Durante aquel mismo año, el físico británico George Paget Thomson, trabajando independientemente y empleando métodos diferentes, demostró asimismo que los electrones tienen propiedades ondulatorias.
De Broglie recibió el premio Nobel de Física en 1929; Davisson y Thomson compartieron ese mismo galardón en 1937.
El descubrimiento, totalmente inesperado, de ese nuevo dualismo, recibió casi inmediata aplicación en las observaciones microscópicas. Según he mencionado ya, los microscopios ópticos ordinarios pierden toda utilidad cuando se llega a cierto punto, porque hay un límite dimensional más allá del cual las ondas luminosas no pueden definir claramente los objetos. Cuanto más pequeños sean los objetos, más indistintos serán sus perfiles, pues las ondas luminosas empezarán a contornearlos —algo señalado, en primer lugar, por el físico alemán Ernst Karl Abbe en 1878—. (Por idéntica razón; la onda larga radioeléctrica nos transmite un cuadro borroso incluso de grandes objetos en el cielo.) Desde luego, el remedio consiste en buscar longitudes de onda más cortas para investigar objetos ínfimos. Los microscopios de luz corriente pueden distinguir dos franjas de 1/5.000 de milímetro, pero los microscopios de luz ultravioleta pueden distinguir franjas separadas de 1/10.000 de mm. Los rayos X serían más eficaces todavía, pero no hay lentes para rayos X. Sin embargo, se podría solventar este problema usando ondas asociadas con electrones que tienen más o menos la misma longitud de onda que los rayos X, pero se dejan manejar mucho mejor, pues, por lo pronto, un campo magnético puede curvar los «rayos electrónicos» porque las ondas se asocian con una partícula cargada.

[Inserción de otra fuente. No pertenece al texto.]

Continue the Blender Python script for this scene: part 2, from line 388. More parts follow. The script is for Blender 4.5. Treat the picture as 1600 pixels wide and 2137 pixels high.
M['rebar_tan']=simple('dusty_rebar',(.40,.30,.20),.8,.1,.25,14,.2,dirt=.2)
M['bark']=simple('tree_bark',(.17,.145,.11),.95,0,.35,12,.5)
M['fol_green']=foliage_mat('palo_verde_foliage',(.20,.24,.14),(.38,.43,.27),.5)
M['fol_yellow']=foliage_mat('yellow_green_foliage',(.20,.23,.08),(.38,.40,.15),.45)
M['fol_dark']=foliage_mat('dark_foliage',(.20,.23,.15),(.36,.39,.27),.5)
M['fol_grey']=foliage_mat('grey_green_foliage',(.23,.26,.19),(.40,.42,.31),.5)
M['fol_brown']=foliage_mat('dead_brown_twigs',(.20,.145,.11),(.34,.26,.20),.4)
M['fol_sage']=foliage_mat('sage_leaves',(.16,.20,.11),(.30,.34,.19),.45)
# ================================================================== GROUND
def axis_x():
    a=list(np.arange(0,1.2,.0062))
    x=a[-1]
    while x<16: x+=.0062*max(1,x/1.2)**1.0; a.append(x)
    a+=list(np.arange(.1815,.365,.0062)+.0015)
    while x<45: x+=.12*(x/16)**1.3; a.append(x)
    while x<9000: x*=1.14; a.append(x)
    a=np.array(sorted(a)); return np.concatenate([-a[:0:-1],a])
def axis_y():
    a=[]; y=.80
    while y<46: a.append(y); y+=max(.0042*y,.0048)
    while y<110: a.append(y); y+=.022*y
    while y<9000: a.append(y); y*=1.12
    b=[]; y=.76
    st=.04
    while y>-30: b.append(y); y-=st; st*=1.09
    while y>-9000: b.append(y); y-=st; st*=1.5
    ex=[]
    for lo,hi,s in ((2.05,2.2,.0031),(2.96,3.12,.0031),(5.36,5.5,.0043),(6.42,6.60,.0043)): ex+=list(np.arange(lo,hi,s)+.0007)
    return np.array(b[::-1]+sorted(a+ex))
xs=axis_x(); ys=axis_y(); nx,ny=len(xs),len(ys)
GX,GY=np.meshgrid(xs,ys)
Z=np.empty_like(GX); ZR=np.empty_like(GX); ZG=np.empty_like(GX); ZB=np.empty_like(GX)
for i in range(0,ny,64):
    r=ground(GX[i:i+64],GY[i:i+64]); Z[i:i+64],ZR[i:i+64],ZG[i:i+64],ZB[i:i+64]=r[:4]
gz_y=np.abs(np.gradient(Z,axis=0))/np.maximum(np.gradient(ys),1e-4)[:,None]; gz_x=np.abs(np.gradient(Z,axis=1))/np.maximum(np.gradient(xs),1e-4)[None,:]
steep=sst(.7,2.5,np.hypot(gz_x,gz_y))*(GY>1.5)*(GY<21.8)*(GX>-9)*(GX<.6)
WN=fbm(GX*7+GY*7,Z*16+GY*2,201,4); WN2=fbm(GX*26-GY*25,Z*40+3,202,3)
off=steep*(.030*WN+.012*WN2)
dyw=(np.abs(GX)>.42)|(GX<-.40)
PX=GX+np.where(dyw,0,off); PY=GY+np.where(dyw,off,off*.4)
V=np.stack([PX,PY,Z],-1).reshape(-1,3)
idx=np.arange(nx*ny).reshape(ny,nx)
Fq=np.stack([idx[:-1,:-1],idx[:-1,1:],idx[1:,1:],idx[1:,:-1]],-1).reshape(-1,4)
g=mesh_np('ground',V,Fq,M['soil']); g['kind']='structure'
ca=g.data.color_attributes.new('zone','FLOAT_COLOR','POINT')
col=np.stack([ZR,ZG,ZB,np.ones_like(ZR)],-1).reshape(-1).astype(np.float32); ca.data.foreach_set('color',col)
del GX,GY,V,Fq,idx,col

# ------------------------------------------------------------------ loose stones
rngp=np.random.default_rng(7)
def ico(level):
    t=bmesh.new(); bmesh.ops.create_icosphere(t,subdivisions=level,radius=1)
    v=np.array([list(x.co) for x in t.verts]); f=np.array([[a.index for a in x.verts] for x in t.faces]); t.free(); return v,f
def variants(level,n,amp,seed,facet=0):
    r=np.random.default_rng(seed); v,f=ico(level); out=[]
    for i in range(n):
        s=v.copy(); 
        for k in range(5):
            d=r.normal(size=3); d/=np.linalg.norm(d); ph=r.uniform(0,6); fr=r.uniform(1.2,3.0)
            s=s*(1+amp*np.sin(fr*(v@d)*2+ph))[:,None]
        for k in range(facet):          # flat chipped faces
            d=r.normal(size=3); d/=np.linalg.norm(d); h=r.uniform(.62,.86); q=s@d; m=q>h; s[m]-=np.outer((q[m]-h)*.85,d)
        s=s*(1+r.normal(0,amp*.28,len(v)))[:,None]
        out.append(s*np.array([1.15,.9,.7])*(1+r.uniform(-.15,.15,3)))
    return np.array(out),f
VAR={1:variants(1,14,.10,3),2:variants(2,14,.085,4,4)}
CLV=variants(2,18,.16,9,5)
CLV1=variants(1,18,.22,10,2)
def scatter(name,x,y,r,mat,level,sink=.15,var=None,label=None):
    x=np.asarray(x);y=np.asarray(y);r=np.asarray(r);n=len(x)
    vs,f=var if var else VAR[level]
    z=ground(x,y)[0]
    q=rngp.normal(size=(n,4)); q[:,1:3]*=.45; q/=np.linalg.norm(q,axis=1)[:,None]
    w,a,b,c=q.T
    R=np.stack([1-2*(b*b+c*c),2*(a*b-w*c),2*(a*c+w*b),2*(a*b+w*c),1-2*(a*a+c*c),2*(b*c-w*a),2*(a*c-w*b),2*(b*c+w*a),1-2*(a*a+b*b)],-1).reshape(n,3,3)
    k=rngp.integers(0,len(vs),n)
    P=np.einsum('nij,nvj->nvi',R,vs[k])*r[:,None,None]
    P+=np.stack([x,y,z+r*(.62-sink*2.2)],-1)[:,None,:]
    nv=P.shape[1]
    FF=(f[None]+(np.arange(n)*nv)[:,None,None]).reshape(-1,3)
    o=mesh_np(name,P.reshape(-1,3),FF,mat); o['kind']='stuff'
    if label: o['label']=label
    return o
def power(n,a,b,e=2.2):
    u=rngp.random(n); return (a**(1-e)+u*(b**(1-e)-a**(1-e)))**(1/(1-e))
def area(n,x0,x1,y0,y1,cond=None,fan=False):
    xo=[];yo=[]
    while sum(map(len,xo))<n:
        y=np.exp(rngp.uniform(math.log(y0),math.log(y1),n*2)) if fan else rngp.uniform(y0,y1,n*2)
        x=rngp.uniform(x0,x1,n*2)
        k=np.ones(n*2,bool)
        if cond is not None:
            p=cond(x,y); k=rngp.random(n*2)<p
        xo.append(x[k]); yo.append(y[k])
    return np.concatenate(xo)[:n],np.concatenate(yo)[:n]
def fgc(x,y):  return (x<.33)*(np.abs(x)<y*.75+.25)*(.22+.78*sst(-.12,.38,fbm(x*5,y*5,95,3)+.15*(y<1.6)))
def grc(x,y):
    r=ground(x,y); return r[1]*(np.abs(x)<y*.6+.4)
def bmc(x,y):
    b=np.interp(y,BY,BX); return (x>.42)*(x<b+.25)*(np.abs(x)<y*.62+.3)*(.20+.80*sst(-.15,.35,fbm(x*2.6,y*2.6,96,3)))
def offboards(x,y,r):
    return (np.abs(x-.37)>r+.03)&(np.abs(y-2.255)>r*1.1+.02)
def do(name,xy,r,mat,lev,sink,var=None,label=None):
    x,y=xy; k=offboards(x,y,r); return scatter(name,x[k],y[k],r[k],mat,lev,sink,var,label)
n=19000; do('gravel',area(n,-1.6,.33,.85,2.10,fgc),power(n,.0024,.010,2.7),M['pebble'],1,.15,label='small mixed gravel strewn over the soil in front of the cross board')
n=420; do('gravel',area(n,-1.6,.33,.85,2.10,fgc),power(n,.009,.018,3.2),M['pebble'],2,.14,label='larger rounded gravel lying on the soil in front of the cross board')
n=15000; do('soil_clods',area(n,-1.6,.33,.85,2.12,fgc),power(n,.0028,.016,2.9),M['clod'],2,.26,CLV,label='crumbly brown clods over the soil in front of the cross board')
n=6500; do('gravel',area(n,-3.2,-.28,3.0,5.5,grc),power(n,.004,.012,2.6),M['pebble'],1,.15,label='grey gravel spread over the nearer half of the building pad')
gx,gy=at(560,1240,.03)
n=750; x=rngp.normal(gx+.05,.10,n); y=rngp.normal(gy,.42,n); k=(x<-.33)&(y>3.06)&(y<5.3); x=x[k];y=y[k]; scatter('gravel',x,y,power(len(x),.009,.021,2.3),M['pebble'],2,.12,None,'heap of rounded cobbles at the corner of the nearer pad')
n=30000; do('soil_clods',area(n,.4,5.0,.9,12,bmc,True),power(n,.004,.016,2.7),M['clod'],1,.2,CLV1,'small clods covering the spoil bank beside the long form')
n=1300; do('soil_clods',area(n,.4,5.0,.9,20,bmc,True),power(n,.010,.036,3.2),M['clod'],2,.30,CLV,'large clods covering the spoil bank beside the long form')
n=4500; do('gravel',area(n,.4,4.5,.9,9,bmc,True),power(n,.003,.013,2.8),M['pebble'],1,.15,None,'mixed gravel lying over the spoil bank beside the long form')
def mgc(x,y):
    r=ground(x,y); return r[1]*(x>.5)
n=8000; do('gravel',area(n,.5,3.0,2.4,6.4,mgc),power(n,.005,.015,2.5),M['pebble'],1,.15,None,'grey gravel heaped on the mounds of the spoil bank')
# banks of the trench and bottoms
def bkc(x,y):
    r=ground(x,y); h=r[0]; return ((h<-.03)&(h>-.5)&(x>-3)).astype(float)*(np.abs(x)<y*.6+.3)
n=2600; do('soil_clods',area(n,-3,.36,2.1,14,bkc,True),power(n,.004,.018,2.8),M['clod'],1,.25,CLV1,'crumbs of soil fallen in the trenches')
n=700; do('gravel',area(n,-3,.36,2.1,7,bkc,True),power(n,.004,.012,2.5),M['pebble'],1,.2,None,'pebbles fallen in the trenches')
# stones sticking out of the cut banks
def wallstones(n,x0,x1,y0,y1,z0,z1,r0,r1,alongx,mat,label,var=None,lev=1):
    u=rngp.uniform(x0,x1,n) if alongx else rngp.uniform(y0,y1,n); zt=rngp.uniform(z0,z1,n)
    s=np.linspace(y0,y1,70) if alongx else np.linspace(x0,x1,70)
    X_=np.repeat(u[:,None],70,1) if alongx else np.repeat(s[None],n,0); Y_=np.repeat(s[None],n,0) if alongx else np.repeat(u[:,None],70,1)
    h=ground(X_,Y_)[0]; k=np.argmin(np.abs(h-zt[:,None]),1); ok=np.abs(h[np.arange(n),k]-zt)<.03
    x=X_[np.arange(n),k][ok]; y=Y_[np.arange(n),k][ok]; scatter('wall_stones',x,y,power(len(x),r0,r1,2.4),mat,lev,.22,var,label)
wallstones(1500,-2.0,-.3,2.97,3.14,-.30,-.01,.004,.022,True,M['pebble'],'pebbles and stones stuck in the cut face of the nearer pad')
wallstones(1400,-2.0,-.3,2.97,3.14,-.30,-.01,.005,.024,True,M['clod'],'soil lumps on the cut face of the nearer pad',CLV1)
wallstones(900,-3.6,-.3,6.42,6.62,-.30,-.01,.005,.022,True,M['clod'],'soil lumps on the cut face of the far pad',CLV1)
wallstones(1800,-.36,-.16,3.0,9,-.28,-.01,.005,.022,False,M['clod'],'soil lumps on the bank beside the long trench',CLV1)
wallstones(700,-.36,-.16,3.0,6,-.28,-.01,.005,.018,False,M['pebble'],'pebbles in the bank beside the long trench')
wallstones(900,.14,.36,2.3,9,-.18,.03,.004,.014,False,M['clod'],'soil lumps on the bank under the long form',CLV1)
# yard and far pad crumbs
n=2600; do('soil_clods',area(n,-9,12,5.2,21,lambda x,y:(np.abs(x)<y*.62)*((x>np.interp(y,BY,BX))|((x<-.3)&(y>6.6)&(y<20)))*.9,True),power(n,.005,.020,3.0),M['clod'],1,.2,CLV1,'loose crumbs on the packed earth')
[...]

Así como el ojo humano ve la imagen amplificada de un objeto si se manejan apropiadamente con lentes los rayos luminosos; una fotografía puede registrar la imagen amplificada de un objeto si se manejan apropiadamente con campos magnéticos las ondas electrónicas. Y como quiera que las longitudes de ondas asociadas a los electrones son mucho más pequeñas que las de la luz ordinaria, es posible obtener con el «microscopio electrónico» una enorme amplificación, y, desde luego, muy superior a la del microscopio ordinario (fíg. 8.5).
Fig. 8.5. Diagrama del microscopio electrónico. El condensador magnético dirige los electrones en rayos paralelos. El objetivo funciona como una lente convexa, produciendo una imagen amplificada que aumenta aún más el proyector magnético. La imagen se proyecta sobre una pantalla fluorescente de observación o placa fotográfica.